Phil Agre: How to help someone use a computer (a lot of the advice here is generally applicable to a wide range of topics, not just using a computer)
Image Without Metaphor: Vicky Osterweil on Dune Part Two and the general recent tendency to steer away from metaphor and ambiguity in favour of strict literalism.
Closely related: Kayin on Design Lateralism, the Demon's Souls Remake and Why AI Art Can't Be Creative, but is Still Inevitable.
And sticking with Dune, An Anarchist's Guide to Dune; a fascinating look at Frank Herbert Jr's life and books. Including the influence of a former Washington anarchist commune named Home. Warning: this is a novella-length article, and does spend a good chunk of its word count recapping the main Dune books.
A microcosm of the interactions in Open Source projects
Empires, a beautiful 64k demo by Conspiracy.

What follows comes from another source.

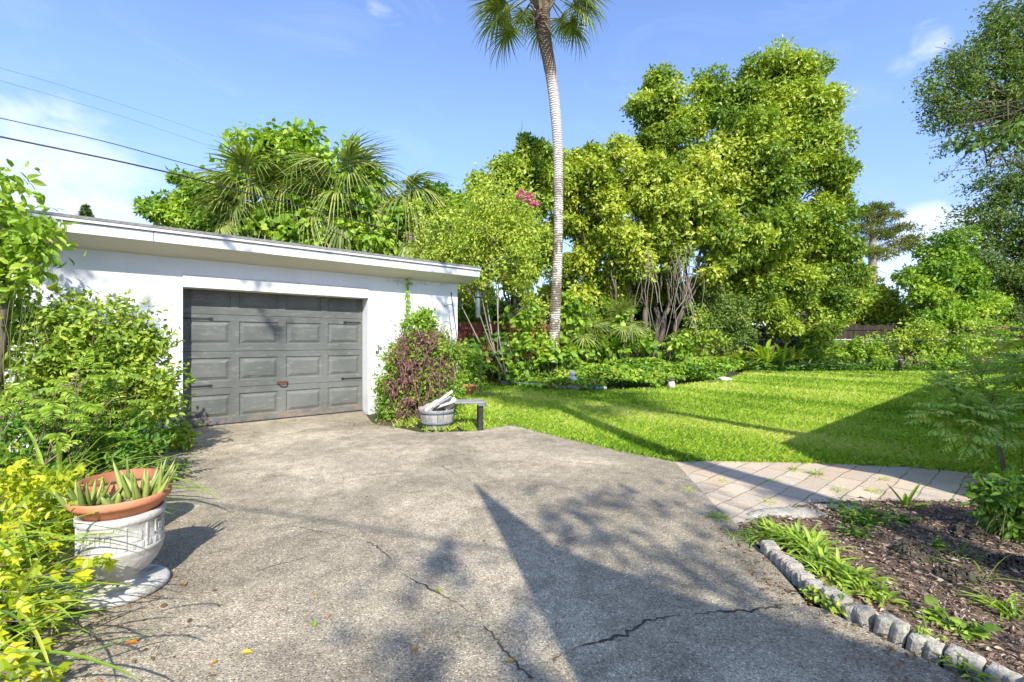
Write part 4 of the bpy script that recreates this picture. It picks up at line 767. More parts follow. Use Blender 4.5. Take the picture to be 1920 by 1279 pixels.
def pot(g,c,r0,r1,h,rim=.03,n=28,th=.015): g.lathe([(0,.0),(r0,0),(r1*.97,h-rim-.01),(r1*1.06,h-rim),(r1*1.08,h),(r1*.98,h),(r1*.93,h-rim-.02),(r0*.9,h*.5)],n,c)
b0=G(877,743); t=thing('terracotta_pot','orange terracotta pot under the bushes at the garage corner','plant pot',b0); g=Geo(); pot(g,b0,.12,.17,.27); g.build('body',M['terracotta'],t,b0)
shrub('leafy_bush','small bright bush growing around the terracotta pot at the garage corner','shrub',(b0[0]+.1,b0[1]+.4),[(872,690,22),(890,672,16),(866,715,14),(897,700,18),(905,725,10),(862,670,14)],11.8,220,'leaf_vine',ls=.09,dens=260,per=24,cr=.13)
b0=G(913,741); g=Geo(); g.lathe([(0,.05),(.2,.05),(.22,.03),(.22,0)],18,b0); props(g.build('stepping_stone',M['greystone'],None,b0),'round grey stepping stone in the grass near the terracotta pot','stone')
b0=G(925,722); g=Geo(); pts_=[G(*q_)+[0,0,.07] for q_ in ((912,714),(925,719),(945,724),(975,727),(1005,729),(1040,731),(1066,733))]
pl=np.array(pts_); g.tube(pl,.09,6); props(g.build('bed_border',M['block'],None,b0),'curved pale concrete border along the front of the ground cover','border')
# figurines and stones in the ground cover bed
def ball(g,c,r3,seed=0,n=14,amp=0,m=0,tint=.5):
    th=np.linspace(0,math.pi,n); ph=np.arange(n*2)*math.pi/n; r=RNG(seed); V=np.stack([np.outer(np.sin(th),np.cos(ph)),np.outer(np.sin(th),np.sin(ph)),np.outer(np.cos(th),np.ones(n*2))],-1).reshape(-1,3)
    if amp:
        k=1+sum(amp/(i+1)*np.sin(V@r.normal(size=3)*(2.5+2*i)+r.random()*6) for i in range(5)); V=V*k[:,None]
    i=np.arange(n-1)[:,None]*n*2; j=np.arange(n*2)[None]; j2=(j+1)%(n*2); g.add(V*np.asarray(r3)+np.asarray(c),np.stack([i+j,i+n*2+j,i+n*2+j2,i+j2],-1).reshape(-1,4),tint,m,True)
b0=G(1074,733); t=thing('garden_statue','pale seated stone figurine at the front of the ground cover, largest of the ornaments','statue',b0); g=Geo()
ball(g,b0+[.02,0,.17],(.15,.13,.19),3,amp=.05); ball(g,b0+[-.03,-.06,.31],(.11,.09,.12),4,amp=.04); ball(g,b0+[-.11,-.08,.12],(.06,.1,.06)); ball(g,b0+[.11,-.1,.08],(.07,.12,.06)); g.tube([b0+[-.1,-.02,.32],b0+[-.16,-.1,.24],b0+[-.05,-.15,.22]],[.045,.04,.03],8); g.build('body',M['ornament'],t,b0)
g=Geo(); ball(g,b0+[-.02,-.05,.46],(.085,.09,.095),5); ball(g,b0+[-.02,-.14,.44],(.02,.02,.018)); g.build('head',M['ornament'],t,b0)
b0=G(1097,726); t=thing('garden_ornament','small slim whitish ornament with a yellow top right of the seated figurine','ornament',b0); g=Geo(); g.lathe([(0,0),(.08,0),(.06,.08),(.07,.16),(.04,.24),(.05,.28),(0,.31)],14,b0); g.build('body',M['ornament'],t,b0); g=Geo(); g.lathe([(.05,.27),(.04,.34),(0,.42)],12,b0); g.build('tip',M['leaf_gold'],t,b0)
b0=G(1121,732); t=thing('garden_gnome','toppled little figure in blue with white round ends and a red patch','ornament',b0); g=Geo(); ball(g,b0+[.0,0,.08],(.13,.08,.075)); g.build('body',mat('gnome_blue',(.12,.32,.50),(.18,.42,.58),8,.5),t,b0)
g=Geo(); ball(g,b0+[-.19,.03,.14],(.085,.08,.08)); ball(g,b0+[.17,-.03,.06],(.07,.065,.06)); g.build('head',M['trim_white'],t,b0); g=Geo(); g.lathe([(.075,0),(.06,.05),(0,.13)],12,b0+[-.1,.02,.13]); g.build('cap',mat('gnome_red',(.5,.09,.06),(.6,.16,.1),8,.5),t,b0)
b0=G(1259,731); t=thing('garden_ornament','lone pale egg shaped ornament with a brown top at the lawn edge','ornament',b0); g=Geo(); ball(g,b0+[0,0,.13],(.1,.1,.14),7,amp=.03); g.build('body',M['ornament'],t,b0); g=Geo(); ball(g,b0+[-.01,-.01,.26],(.085,.08,.05),8,amp=.05); ball(g,b0+[-.06,-.04,.31],(.025,.02,.03)); ball(g,b0+[.05,-.04,.31],(.025,.02,.03)); g.build('head',M['bark'],t,b0)
for (px,py,rx,rz_,lab) in ((1358,716,.22,.1,'flat pinkish stone at the right end of the ground cover'),(1333,721,.14,.07,'smaller grey stone left of the flat one at the lawn edge'),(1216,733,.16,.05,'low brown stone between the ornaments at the lawn edge')):
    b0=G(px,py); g=Geo(); ball(g,b0+[0,0,rz_*.6],(rx,rx*.7,rz_),px,amp=.1); props(g.build('stone',M['ornament'] if px>1340 else M['rock'],None,b0),lab,'stone')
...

If you've got a reasonably powerful PC I'd recommend running the executable; on youtube the video compression does it a disservice.
Another one from Kayin: Mario 64 B3313, Intended Experiences, and a bit of myhouse.wad. I hope we see more people exploring the design space that B3313 and MyHouse.wad inhabit; it feels like one of the most exciting things happening in videogames right now.
I love this DJ set by Charli XCX and friends (warning: flashing lights).
After a very long time spent not making music, I actually recorded a bunch of tracks earlier this year, and have just released an album under the alias while falling. It's a series of single-take recordings with a single Moog Subharmonicon and varying combinations of the same 3 audio effects (Reaper's Floaty Delay, Valhalla DSP's Super Massive, and a custom granulator plugin I coded myself).
It's also kind of open source; if you purchase it you get a link to the reaper project files and stems, plus the granulator plugin itself. I don't know if this is interesting to anyone, but it seemed like a fun thing to do. And if you're curious, I also filmed the final track on the album.
Anyway, hope you're doing okay out there. I'll write again soon.